Two assumptions you should have when shopping for a Ferrari: One) It will go very fast, and Two) It will get poor gas mileage.
Recently we drove a "Ferrari" in the world of Windows Slates and those two assumptions proved just as true for tablets as they are for Testarossas. The tablet-Ferrari we tried was the Asus EP121. It's beautiful and it screams down the information superhighway, but all that flash comes at the cost of battery life. You'll be hard pressed to get 4 hours of active computing on one battery charge no matter how you adjust your settings. But then again, it's hard to carp about short battery life when you've having such a good time during those 4 hours!

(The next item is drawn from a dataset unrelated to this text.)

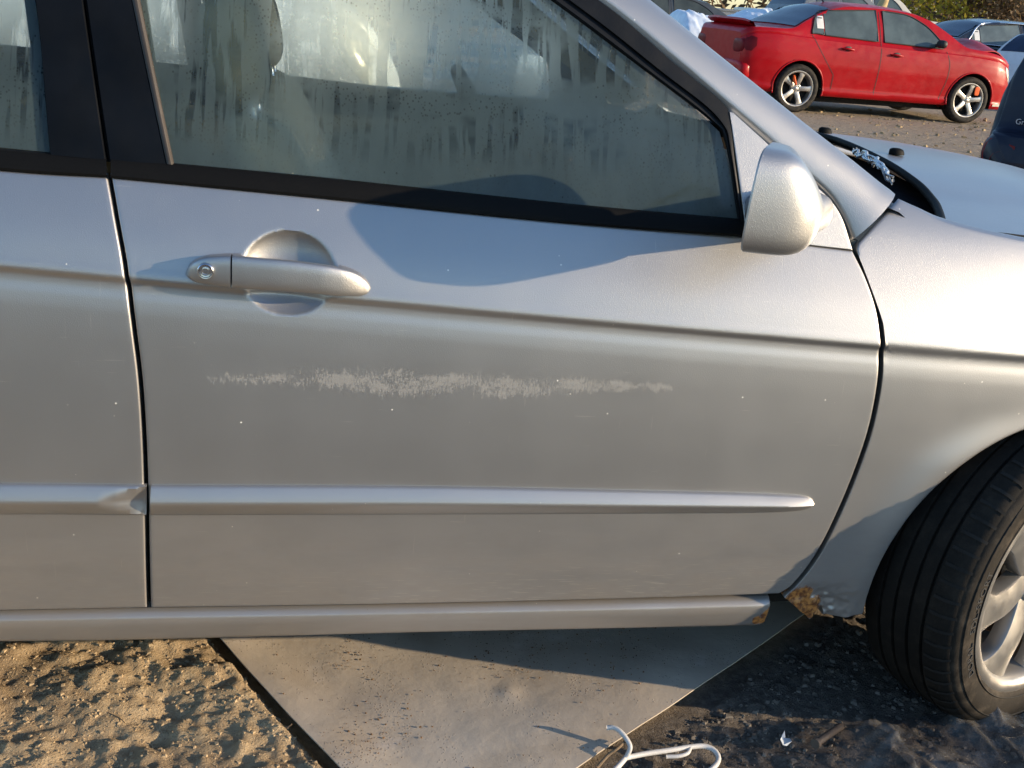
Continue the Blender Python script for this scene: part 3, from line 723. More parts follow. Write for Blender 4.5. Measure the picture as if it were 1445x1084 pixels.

The EP121 can be had for about $1200-$1500, which either makes it the least expensive of the "old school" Windows slates or the most expensive of the newer Ipad-inspired slates. We chose to look it at as the top of the crop inthe latest generation of "inexpensive" slates, a category in which we place the Motion CL900, the Fujitsu q550, and the HP Slate 500. The EP121 is a hundred dollars or so more expensive that the Motion CL900 and perhaps $400 more than the HP.
We think the expense is well justified because the Asus is the only device in its category to sport the superior Wacom digitizing stylus (instead of the inferior N-trig stylus) and it also comes with an Intel Core i5 processor (instead of a weaker Atom variant). It also has a big bright 12.1 inch display,and it ships from the factory with a leather folio case & an easy-to-use Microsoft bluetooth keyboard. All these welcome goodies would be extra purchases with any other device.
When surfing the web, streaming video, or acting as a real computer running Office and other memory-hogging programs, the Asus runs laps around its Atom powered competition. It does everything much faster and it flaunts everything it does on a bigger, brighter display. When serving as a platform for Active Ink's e-forms, some of the Asus's extra horsepower is unnecessary because AI doesn't hog memory. The slower Atom processors will keep well when filling out our e-forms, so the argument can be made that for Active Ink's purposes why "drive" a Enzo when an Elantra will do just fine. But a bigger display always means more usable work area, which in turn means less scrolling when filling out forms and faster times-to-completion. Those are always blessings.
You would think that with a markedly bigger screen and a faster processor, the Asus would be much heavier and run hotter than its competition. Not so. It weighs just 2 lbs 9 oz in its skivvies, compared to the CL900's 2 lbs 2 oz. And it ran cool and quiet in all our tests. So what are the EP121's defects? It must have some, right? Other than the short-battery life, we were hard pressed to find them, but we came up with the following:
- It has no docking station or docking port (but bear in mind that its rivals' docks aren't very good),
- it has no swappable battery (neither does the Motion or the HP),
- it is not ruggedized like the Motion or the Fujitsu. You drop it, it'll break. (However, both of those other machines need a bump case or a folio case to be truly useful anyway and Asus gives you a nice one free.)
Bottom line: In spite of its lack of ruggedness and short battery life, we can't think of another device we'd rather slip into a briefcase and fill out Active Ink forms with than the Asus EP121.